Still today the sandbox games are those where I had the LESS fun. So why I love them anyway? Because what I see is their potential beyond those flaws that have been impassable barriers for me. And if have that silly dream of becoming a developer it’s because I dream about what these games will be when those barriers will be removed.

That’s the myth I’m chasing.

(give a look to these ideas for some context)

Harold:
Kinda pie in the sky but it would be nice if the zones could evolve or regress based on usage.

Dynamism works better in PvP. So those ideas are more interesting if applied in a PvP environment.

Instead PvE needs good stories and good stories need staticity or it would be just impossible to narrate good ones when you don’t have the controls on what is going on.

Dynamism means contingency and the contingency is the opposite of identity. Identity is essential to narrate stories. So the needs of PvP and PvE are antithetic.


Simply put: in a “systemic” game world all elements are tied together, the dots are connected. Each element has a “weight” in the system that affects everyone else.

In a systemic model:
– The players are brought together. The model is represented as a circumference, where the players/dots create groups or “cells” and move within while bouncing one against the other (creating alliances, conflicts, politics etc..). The space belongs to them (known) and is “managed”.

In a linear model:
– The players are spread apart. The model is represented as a vector, where the players are pointed toward an obligatory direction and have a set position that “qualifies” them toward the other players. The space is external, alien (unknown) and only conquered and progressively consumed.

By delving some more it is possible to transform those two into cultural models but I won’t do that here. Which one is more appropriate for an online game? You choose.

And yes, mmorpgs work as living bodies.

Portrait of a Father as an Undead Priest

It may appear not pertinent with the latest discussions, but it is. It also reminds me and complements this other story.
Lum’s version is also really funny :D


Portrait of my Father as an Undead Priest
by pxib

I’m paying for my father’s World of Warcraft account.

Well, theoretically it’s my account, but nowadays I hardly play. I got a mage up to level 43 or so before even the lovely quest-drenched grind grew tedious and frustrating. When my a few of my friends bought the game, we all started new characters on a PvP server and played leveled together after work. One of these friends happened to be my brother, six hundred miles away at his new job. This caught my father’s interest and, after I demonstrated the game to him, he showed interest in giving it a try. The idea seemed harmless enough, and remains a source of cute stories to tell folks online. Two things have lately pushed it past cute:

1) I have virtually stopped playing. His priest is now level 48.
2) He had enough gold to buy a mount immediately at level 40.

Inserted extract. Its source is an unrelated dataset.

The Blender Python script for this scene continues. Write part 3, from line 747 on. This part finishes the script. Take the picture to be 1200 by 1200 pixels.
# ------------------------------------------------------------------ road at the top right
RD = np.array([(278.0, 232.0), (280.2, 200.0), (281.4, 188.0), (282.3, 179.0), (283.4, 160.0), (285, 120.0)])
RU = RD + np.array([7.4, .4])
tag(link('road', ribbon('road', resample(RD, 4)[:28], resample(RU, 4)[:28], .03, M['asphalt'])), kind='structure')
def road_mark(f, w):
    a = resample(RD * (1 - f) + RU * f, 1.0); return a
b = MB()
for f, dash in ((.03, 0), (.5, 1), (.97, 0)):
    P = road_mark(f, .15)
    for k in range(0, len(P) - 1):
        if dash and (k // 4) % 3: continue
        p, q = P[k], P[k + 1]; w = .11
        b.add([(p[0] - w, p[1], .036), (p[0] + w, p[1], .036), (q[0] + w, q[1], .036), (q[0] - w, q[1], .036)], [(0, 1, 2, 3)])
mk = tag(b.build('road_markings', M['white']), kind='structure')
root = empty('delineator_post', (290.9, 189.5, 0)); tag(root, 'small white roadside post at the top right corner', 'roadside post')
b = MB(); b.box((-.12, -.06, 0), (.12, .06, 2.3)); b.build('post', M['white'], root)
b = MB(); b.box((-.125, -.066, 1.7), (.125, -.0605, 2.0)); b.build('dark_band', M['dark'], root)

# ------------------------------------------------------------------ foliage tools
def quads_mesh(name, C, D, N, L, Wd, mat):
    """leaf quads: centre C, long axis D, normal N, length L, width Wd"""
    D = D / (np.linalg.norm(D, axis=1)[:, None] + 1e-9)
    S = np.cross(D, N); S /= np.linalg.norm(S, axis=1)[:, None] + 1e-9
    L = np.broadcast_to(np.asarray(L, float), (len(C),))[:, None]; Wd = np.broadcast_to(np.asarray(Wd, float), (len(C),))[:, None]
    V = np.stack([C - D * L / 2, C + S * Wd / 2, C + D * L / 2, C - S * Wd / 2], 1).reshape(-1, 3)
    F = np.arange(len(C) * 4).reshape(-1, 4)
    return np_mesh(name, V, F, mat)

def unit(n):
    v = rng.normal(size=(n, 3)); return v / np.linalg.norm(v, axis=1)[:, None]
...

A few words on my father. He owns about a dozen hex-map war games. His younger brother introduced him to 1st edition D&D in the 70’s, and he introduced it to my brother and myself when we were both pre-teens. He has little interest in fantasy as a genre, but the gaming mechanic appealed to him. The dungeons he would create for my brother and myself were complex logic puzzles. How many copper coins can you carry? Is it worth fighting that Rust Monster to see what he’s guarding? Is that Yellow Mold or just yellow mold?

Not terribly fun at age 8. Most of our characters died before they reached level two.

More important to the story at hand, my father hasn’t played a computer game since the first Might & Magic on the Commodore 64. When I got a new computer this summer, I gave him my aging Pentium III (his gaming machine). Before that he was running Windows 95 on a 486. Skills that I take completely for granted (touch typing, using a mouse and keyboard simultaneously) are steep and daunting challenges for him.

I did not expect him to last long.

He spent his first month of play unable to pilot the character at run speed. So he walked. He doesn’t feel that bats and wyverns are worth the premium. So he walked. Everywhere. From Sepulchre to Thunder Bluff. Then, because various folks in my brother’s guild had the crafting professions, he chose herbalism and skinning. If he saw a monster that skins, he’d walk over and kill it. If he saw an herb he’d walk over and harvest it. Always. If he saw somebody who didn’t have a fortitude buff, and didn’t charge past before he’ d had time to move from the keyboard to the mouse, he’d walk over and put one on them. Always. Because people would so rarely stop, and because he is so slow a typist, he made a few speech macros and put them in treasured places on the quickbar. He has recently learned to identify monsters by color and shape, rather than by clicking on them.

He’s a priest, so people invite him to groups. Now that he’s learned to run, he’s actually rather successful on them. He has a decent set of +healing gear in addition to his soloing gear. To hear him tell it, the most challenging part was learning to understand the leet shorthand and acronyms people use. Things like “lfg” and “lol” went right over his head. He couldn’t type fast enough to ask for translations… every time he’d start, people would be fighting again and need healing.

Our alchemist stopped playing that character, so my father found the auction house. Now he sells everything there. Everything. Any item with a white name that he does not find on his list of everything for which he has figured the ideal price. Every magic weapon. Every magic armor. All the leather the leathercrafter doesn’t want anymore. If any of his old possessions aren’t soulbound, they go to the auction house too…

…and he loves the game.

He wants to know if I’ve logged in lately because he’s sent me a bunch of magic items my characters might like.

He tells me tales about particularly inept groups he’s had in the Scarlet Monastery.

He memorizes specific paths through Ashenvale and the bay off Ratchet for gathering piles of Stranglekelp.

He wonders if I’ve ever found a good source of Grave Moss, and (rather shy of PvP) decides he’ll swim around the horn from Booty Bay to the Swamp of Sorrows.

He plays three to five hours a night.

So an old gamer finds a new kind of game… and adores it. I shudder to think what’ll happen once he retires.